Do this:
Could you give the data below again, exactly and completely?
## start
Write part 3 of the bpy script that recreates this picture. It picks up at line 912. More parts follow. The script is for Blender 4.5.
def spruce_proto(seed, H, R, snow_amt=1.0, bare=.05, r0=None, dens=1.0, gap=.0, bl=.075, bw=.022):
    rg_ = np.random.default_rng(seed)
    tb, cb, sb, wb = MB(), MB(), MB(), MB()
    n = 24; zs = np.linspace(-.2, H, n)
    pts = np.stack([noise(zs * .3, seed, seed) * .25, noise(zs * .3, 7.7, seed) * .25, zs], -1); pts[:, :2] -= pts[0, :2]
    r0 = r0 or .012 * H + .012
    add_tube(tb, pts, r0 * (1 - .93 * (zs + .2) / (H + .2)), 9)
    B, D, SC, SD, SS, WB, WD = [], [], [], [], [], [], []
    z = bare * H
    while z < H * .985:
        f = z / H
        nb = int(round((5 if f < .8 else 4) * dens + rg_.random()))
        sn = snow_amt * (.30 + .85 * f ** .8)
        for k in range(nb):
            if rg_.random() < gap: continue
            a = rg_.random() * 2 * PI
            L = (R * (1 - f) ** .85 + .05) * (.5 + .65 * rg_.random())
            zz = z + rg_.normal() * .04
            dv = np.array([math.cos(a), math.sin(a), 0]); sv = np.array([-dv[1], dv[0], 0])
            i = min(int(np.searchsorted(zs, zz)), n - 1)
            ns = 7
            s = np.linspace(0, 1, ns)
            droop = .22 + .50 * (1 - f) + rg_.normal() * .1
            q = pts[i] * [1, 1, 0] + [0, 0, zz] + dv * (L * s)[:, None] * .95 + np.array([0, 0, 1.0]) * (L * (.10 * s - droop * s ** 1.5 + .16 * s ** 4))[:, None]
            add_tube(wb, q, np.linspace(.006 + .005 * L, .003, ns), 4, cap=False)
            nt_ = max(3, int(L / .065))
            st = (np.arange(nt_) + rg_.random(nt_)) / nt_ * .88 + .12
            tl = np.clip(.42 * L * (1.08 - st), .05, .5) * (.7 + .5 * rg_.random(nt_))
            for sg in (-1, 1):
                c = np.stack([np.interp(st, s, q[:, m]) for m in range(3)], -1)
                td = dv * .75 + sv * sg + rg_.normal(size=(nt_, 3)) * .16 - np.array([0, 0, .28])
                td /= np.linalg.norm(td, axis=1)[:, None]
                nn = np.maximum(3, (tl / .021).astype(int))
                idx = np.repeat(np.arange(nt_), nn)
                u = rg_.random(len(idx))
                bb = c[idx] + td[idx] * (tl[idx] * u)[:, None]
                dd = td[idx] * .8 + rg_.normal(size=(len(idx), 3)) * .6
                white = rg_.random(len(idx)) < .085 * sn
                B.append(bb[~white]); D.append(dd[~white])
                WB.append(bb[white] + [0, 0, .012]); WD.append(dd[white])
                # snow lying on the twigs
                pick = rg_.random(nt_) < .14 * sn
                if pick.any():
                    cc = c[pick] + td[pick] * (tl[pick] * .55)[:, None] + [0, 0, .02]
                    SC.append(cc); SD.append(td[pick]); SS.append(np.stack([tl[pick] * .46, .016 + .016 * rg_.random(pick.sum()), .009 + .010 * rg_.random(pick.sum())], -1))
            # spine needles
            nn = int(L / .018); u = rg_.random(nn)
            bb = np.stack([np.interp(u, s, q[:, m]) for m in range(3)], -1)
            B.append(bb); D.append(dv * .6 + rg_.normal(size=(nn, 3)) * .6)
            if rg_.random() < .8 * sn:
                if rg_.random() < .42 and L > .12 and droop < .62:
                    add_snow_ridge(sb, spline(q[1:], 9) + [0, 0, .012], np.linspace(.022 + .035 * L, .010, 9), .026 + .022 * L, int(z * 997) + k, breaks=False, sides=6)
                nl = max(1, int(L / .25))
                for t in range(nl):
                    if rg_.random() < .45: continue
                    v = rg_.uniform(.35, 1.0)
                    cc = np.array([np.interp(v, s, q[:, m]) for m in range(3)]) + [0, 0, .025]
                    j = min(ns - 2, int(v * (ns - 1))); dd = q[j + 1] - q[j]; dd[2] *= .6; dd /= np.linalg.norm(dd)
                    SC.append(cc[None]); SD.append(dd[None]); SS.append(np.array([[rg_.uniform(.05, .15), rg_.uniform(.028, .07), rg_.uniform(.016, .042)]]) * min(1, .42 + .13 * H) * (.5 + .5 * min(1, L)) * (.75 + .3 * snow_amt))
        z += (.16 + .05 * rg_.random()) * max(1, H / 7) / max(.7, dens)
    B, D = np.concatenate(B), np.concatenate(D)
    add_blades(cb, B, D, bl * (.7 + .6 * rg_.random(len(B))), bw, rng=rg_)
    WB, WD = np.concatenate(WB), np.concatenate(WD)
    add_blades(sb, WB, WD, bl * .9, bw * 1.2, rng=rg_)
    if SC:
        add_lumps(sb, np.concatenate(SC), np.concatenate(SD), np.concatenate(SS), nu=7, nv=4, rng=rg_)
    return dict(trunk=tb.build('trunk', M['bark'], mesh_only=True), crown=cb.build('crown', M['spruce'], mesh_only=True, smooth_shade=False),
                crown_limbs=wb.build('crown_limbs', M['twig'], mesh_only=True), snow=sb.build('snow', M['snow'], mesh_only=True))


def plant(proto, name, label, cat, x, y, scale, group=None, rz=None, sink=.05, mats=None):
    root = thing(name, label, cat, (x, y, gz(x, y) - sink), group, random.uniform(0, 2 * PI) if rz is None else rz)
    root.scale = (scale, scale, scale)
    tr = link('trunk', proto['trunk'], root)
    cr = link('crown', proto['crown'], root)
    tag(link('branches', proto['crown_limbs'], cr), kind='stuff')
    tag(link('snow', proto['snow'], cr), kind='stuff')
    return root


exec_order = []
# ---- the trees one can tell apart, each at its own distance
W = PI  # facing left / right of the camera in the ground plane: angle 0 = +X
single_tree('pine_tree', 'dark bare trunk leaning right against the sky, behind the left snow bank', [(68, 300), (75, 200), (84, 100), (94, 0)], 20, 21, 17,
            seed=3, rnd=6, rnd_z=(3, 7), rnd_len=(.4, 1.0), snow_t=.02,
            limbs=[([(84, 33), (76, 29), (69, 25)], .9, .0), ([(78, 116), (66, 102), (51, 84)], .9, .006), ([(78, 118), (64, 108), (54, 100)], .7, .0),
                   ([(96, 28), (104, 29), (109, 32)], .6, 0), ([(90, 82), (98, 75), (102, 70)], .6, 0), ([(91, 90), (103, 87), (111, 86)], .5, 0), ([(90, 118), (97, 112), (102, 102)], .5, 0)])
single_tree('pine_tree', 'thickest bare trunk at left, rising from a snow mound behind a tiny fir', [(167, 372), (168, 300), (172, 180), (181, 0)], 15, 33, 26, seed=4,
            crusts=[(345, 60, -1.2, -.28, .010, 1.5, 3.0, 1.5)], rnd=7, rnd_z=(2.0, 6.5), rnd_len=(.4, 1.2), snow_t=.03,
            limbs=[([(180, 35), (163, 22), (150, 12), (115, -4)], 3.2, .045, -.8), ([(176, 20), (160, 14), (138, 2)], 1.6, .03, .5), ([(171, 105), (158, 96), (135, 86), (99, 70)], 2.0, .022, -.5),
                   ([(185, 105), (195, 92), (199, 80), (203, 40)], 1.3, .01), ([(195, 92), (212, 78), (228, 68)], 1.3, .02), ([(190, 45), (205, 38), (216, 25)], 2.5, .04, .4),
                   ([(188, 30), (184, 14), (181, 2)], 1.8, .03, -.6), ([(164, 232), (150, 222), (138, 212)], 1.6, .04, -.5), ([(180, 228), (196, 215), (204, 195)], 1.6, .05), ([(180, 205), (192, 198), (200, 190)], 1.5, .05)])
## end
Answer:
Write part 3 of the bpy script that recreates this picture. It picks up at line 912. More parts follow. The script is for Blender 4.5.
def spruce_proto(seed, H, R, snow_amt=1.0, bare=.05, r0=None, dens=1.0, gap=.0, bl=.075, bw=.022):
    rg_ = np.random.default_rng(seed)
    tb, cb, sb, wb = MB(), MB(), MB(), MB()
    n = 24; zs = np.linspace(-.2, H, n)
    pts = np.stack([noise(zs * .3, seed, seed) * .25, noise(zs * .3, 7.7, seed) * .25, zs], -1); pts[:, :2] -= pts[0, :2]
    r0 = r0 or .012 * H + .012
    add_tube(tb, pts, r0 * (1 - .93 * (zs + .2) / (H + .2)), 9)
    B, D, SC, SD, SS, WB, WD = [], [], [], [], [], [], []
    z = bare * H
    while z < H * .985:
        f = z / H
        nb = int(round((5 if f < .8 else 4) * dens + rg_.random()))
        sn = snow_amt * (.30 + .85 * f ** .8)
        for k in range(nb):
            if rg_.random() < gap: continue
            a = rg_.random() * 2 * PI
            L = (R * (1 - f) ** .85 + .05) * (.5 + .65 * rg_.random())
            zz = z + rg_.normal() * .04
            dv = np.array([math.cos(a), math.sin(a), 0]); sv = np.array([-dv[1], dv[0], 0])
            i = min(int(np.searchsorted(zs, zz)), n - 1)
            ns = 7
            s = np.linspace(0, 1, ns)
            droop = .22 + .50 * (1 - f) + rg_.normal() * .1
            q = pts[i] * [1, 1, 0] + [0, 0, zz] + dv * (L * s)[:, None] * .95 + np.array([0, 0, 1.0]) * (L * (.10 * s - droop * s ** 1.5 + .16 * s ** 4))[:, None]
            add_tube(wb, q, np.linspace(.006 + .005 * L, .003, ns), 4, cap=False)
            nt_ = max(3, int(L / .065))
            st = (np.arange(nt_) + rg_.random(nt_)) / nt_ * .88 + .12
            tl = np.clip(.42 * L * (1.08 - st), .05, .5) * (.7 + .5 * rg_.random(nt_))
            for sg in (-1, 1):
                c = np.stack([np.interp(st, s, q[:, m]) for m in range(3)], -1)
                td = dv * .75 + sv * sg + rg_.normal(size=(nt_, 3)) * .16 - np.array([0, 0, .28])
                td /= np.linalg.norm(td, axis=1)[:, None]
                nn = np.maximum(3, (tl / .021).astype(int))
                idx = np.repeat(np.arange(nt_), nn)
                u = rg_.random(len(idx))
                bb = c[idx] + td[idx] * (tl[idx] * u)[:, None]
                dd = td[idx] * .8 + rg_.normal(size=(len(idx), 3)) * .6
                white = rg_.random(len(idx)) < .085 * sn
                B.append(bb[~white]); D.append(dd[~white])
                WB.append(bb[white] + [0, 0, .012]); WD.append(dd[white])
                # snow lying on the twigs
                pick = rg_.random(nt_) < .14 * sn
                if pick.any():
                    cc = c[pick] + td[pick] * (tl[pick] * .55)[:, None] + [0, 0, .02]
                    SC.append(cc); SD.append(td[pick]); SS.append(np.stack([tl[pick] * .46, .016 + .016 * rg_.random(pick.sum()), .009 + .010 * rg_.random(pick.sum())], -1))
            # spine needles
            nn = int(L / .018); u = rg_.random(nn)
            bb = np.stack([np.interp(u, s, q[:, m]) for m in range(3)], -1)
            B.append(bb); D.append(dv * .6 + rg_.normal(size=(nn, 3)) * .6)
            if rg_.random() < .8 * sn:
                if rg_.random() < .42 and L > .12 and droop < .62:
                    add_snow_ridge(sb, spline(q[1:], 9) + [0, 0, .012], np.linspace(.022 + .035 * L, .010, 9), .026 + .022 * L, int(z * 997) + k, breaks=False, sides=6)
                nl = max(1, int(L / .25))
                for t in range(nl):
                    if rg_.random() < .45: continue
                    v = rg_.uniform(.35, 1.0)
                    cc = np.array([np.interp(v, s, q[:, m]) for m in range(3)]) + [0, 0, .025]
                    j = min(ns - 2, int(v * (ns - 1))); dd = q[j + 1] - q[j]; dd[2] *= .6; dd /= np.linalg.norm(dd)
                    SC.append(cc[None]); SD.append(dd[None]); SS.append(np.array([[rg_.uniform(.05, .15), rg_.uniform(.028, .07), rg_.uniform(.016, .042)]]) * min(1, .42 + .13 * H) * (.5 + .5 * min(1, L)) * (.75 + .3 * snow_amt))
        z += (.16 + .05 * rg_.random()) * max(1, H / 7) / max(.7, dens)
    B, D = np.concatenate(B), np.concatenate(D)
    add_blades(cb, B, D, bl * (.7 + .6 * rg_.random(len(B))), bw, rng=rg_)
    WB, WD = np.concatenate(WB), np.concatenate(WD)
    add_blades(sb, WB, WD, bl * .9, bw * 1.2, rng=rg_)
    if SC:
        add_lumps(sb, np.concatenate(SC), np.concatenate(SD), np.concatenate(SS), nu=7, nv=4, rng=rg_)
    return dict(trunk=tb.build('trunk', M['bark'], mesh_only=True), crown=cb.build('crown', M['spruce'], mesh_only=True, smooth_shade=False),
                crown_limbs=wb.build('crown_limbs', M['twig'], mesh_only=True), snow=sb.build('snow', M['snow'], mesh_only=True))


def plant(proto, name, label, cat, x, y, scale, group=None, rz=None, sink=.05, mats=None):
    root = thing(name, label, cat, (x, y, gz(x, y) - sink), group, random.uniform(0, 2 * PI) if rz is None else rz)
    root.scale = (scale, scale, scale)
    tr = link('trunk', proto['trunk'], root)
    cr = link('crown', proto['crown'], root)
    tag(link('branches', proto['crown_limbs'], cr), kind='stuff')
    tag(link('snow', proto['snow'], cr), kind='stuff')
    return root


exec_order = []
# ---- the trees one can tell apart, each at its own distance
W = PI  # facing left / right of the camera in the ground plane: angle 0 = +X
single_tree('pine_tree', 'dark bare trunk leaning right against the sky, behind the left snow bank', [(68, 300), (75, 200), (84, 100), (94, 0)], 20, 21, 17,
            seed=3, rnd=6, rnd_z=(3, 7), rnd_len=(.4, 1.0), snow_t=.02,
            limbs=[([(84, 33), (76, 29), (69, 25)], .9, .0), ([(78, 116), (66, 102), (51, 84)], .9, .006), ([(78, 118), (64, 108), (54, 100)], .7, .0),
                   ([(96, 28), (104, 29), (109, 32)], .6, 0), ([(90, 82), (98, 75), (102, 70)], .6, 0), ([(91, 90), (103, 87), (111, 86)], .5, 0), ([(90, 118), (97, 112), (102, 102)], .5, 0)])
single_tree('pine_tree', 'thickest bare trunk at left, rising from a snow mound behind a tiny fir', [(167, 372), (168, 300), (172, 180), (181, 0)], 15, 33, 26, seed=4,
            crusts=[(345, 60, -1.2, -.28, .010, 1.5, 3.0, 1.5)], rnd=7, rnd_z=(2.0, 6.5), rnd_len=(.4, 1.2), snow_t=.03,
            limbs=[([(180, 35), (163, 22), (150, 12), (115, -4)], 3.2, .045, -.8), ([(176, 20), (160, 14), (138, 2)], 1.6, .03, .5), ([(171, 105), (158, 96), (135, 86), (99, 70)], 2.0, .022, -.5),
                   ([(185, 105), (195, 92), (199, 80), (203, 40)], 1.3, .01), ([(195, 92), (212, 78), (228, 68)], 1.3, .02), ([(190, 45), (205, 38), (216, 25)], 2.5, .04, .4),
                   ([(188, 30), (184, 14), (181, 2)], 1.8, .03, -.6), ([(164, 232), (150, 222), (138, 212)], 1.6, .04, -.5), ([(180, 228), (196, 215), (204, 195)], 1.6, .05), ([(180, 205), (192, 198), (200, 190)], 1.5, .05)])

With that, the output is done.